** START OF SOURCE MATERIAL **
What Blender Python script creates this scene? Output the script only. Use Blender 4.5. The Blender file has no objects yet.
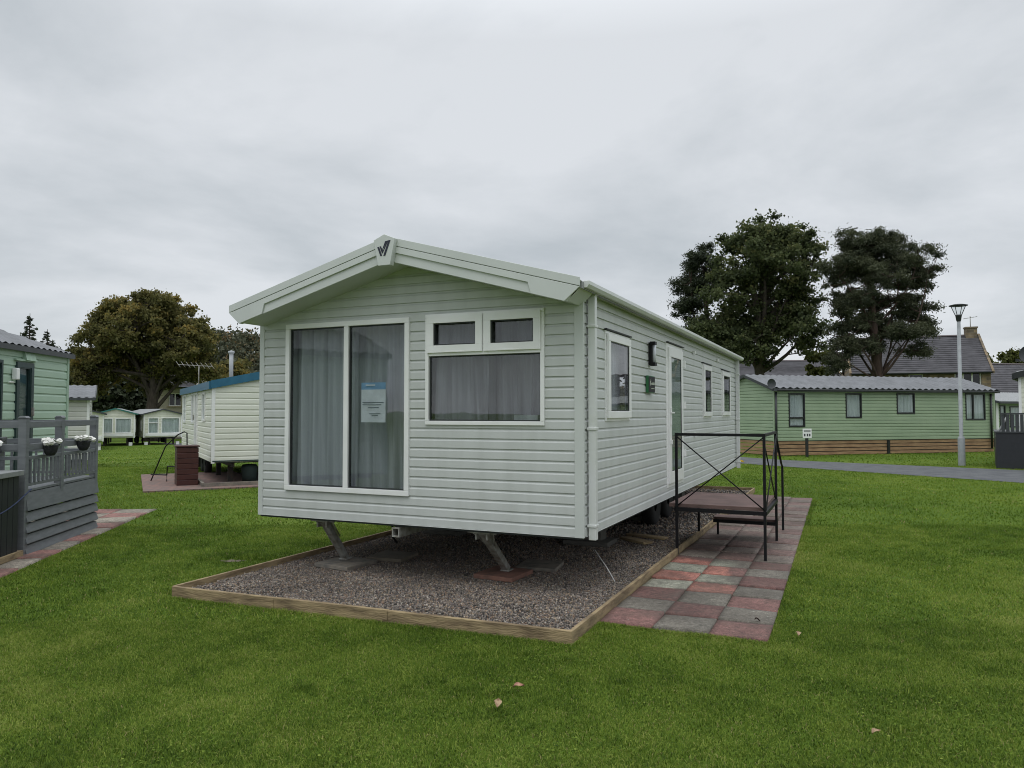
import bpy, math, random
import numpy as np
from mathutils import Vector, Matrix, noise
R = math.radians
rng = np.random.default_rng(7)
random.seed(7)
scene = bpy.context.scene
COL = scene.collection

# ------------------------------------------------------------------ camera, world, sun, exposure
HC = 1.8
cam_d = bpy.data.cameras.new('camera')
cam = bpy.data.objects.new('camera', cam_d); COL.objects.link(cam)
cam.location = (0, 0, HC)
cam.rotation_euler = (R(90) + math.atan(28 / 748.0), 0, 0)
cam_d.sensor_width = 36; cam_d.lens = 748 / 1024 * 36
cam_d.clip_start = .05; cam_d.clip_end = 3000
scene.camera = cam

world = bpy.data.worlds.new('World'); scene.world = world
world.use_nodes = True
wn = world.node_tree; wn.nodes.clear()
def wnode(t, **k):
    n = wn.nodes.new(t)
    for a, b in k.items(): setattr(n, a, b)
    return n
SUN_EL, SUN_AZ = 62, 205      # azimuth clockwise from +Y: behind the camera, a little to the left
sky = wnode('ShaderNodeTexSky', sky_type='NISHITA', sun_disc=False, sun_elevation=R(SUN_EL), sun_rotation=R(SUN_AZ))
skyg = wnode('ShaderNodeBackground'); skyg.inputs['Strength'].default_value = .09
wn.links.new(sky.outputs[0], skyg.inputs['Color'])
tc = wnode('ShaderNodeTexCoord')
sep = wnode('ShaderNodeSeparateXYZ'); wn.links.new(tc.outputs['Generated'], sep.inputs[0])
# overcast deck: direction / (elevation + k) gives cloud bands that flatten to the horizon
add = wnode('ShaderNodeMath', operation='ADD'); wn.links.new(sep.outputs['Z'], add.inputs[0]); add.inputs[1].default_value = .22
dv = wnode('ShaderNodeVectorMath', operation='DIVIDE'); wn.links.new(tc.outputs['Generated'], dv.inputs[0])
comb = wnode('ShaderNodeCombineXYZ')
for i in range(3): wn.links.new(add.outputs[0], comb.inputs[i])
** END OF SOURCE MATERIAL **
WRITTEN REQUEST
Repeat the listing above exactly, with no pictures.

RESPONSE TO THIS EXERCISE
What Blender Python script creates this scene? Output the script only. Use Blender 4.5. The Blender file has no objects yet.
import bpy, math, random
import numpy as np
from mathutils import Vector, Matrix, noise
R = math.radians
rng = np.random.default_rng(7)
random.seed(7)
scene = bpy.context.scene
COL = scene.collection

# ------------------------------------------------------------------ camera, world, sun, exposure
HC = 1.8
cam_d = bpy.data.cameras.new('camera')
cam = bpy.data.objects.new('camera', cam_d); COL.objects.link(cam)
cam.location = (0, 0, HC)
cam.rotation_euler = (R(90) + math.atan(28 / 748.0), 0, 0)
cam_d.sensor_width = 36; cam_d.lens = 748 / 1024 * 36
cam_d.clip_start = .05; cam_d.clip_end = 3000
scene.camera = cam

world = bpy.data.worlds.new('World'); scene.world = world
world.use_nodes = True
wn = world.node_tree; wn.nodes.clear()
def wnode(t, **k):
    n = wn.nodes.new(t)
    for a, b in k.items(): setattr(n, a, b)
    return n
SUN_EL, SUN_AZ = 62, 205      # azimuth clockwise from +Y: behind the camera, a little to the left
sky = wnode('ShaderNodeTexSky', sky_type='NISHITA', sun_disc=False, sun_elevation=R(SUN_EL), sun_rotation=R(SUN_AZ))
skyg = wnode('ShaderNodeBackground'); skyg.inputs['Strength'].default_value = .09
wn.links.new(sky.outputs[0], skyg.inputs['Color'])
tc = wnode('ShaderNodeTexCoord')
sep = wnode('ShaderNodeSeparateXYZ'); wn.links.new(tc.outputs['Generated'], sep.inputs[0])
# overcast deck: direction / (elevation + k) gives cloud bands that flatten to the horizon
add = wnode('ShaderNodeMath', operation='ADD'); wn.links.new(sep.outputs['Z'], add.inputs[0]); add.inputs[1].default_value = .22
dv = wnode('ShaderNodeVectorMath', operation='DIVIDE'); wn.links.new(tc.outputs['Generated'], dv.inputs[0])
comb = wnode('ShaderNodeCombineXYZ')
for i in range(3): wn.links.new(add.outputs[0], comb.inputs[i])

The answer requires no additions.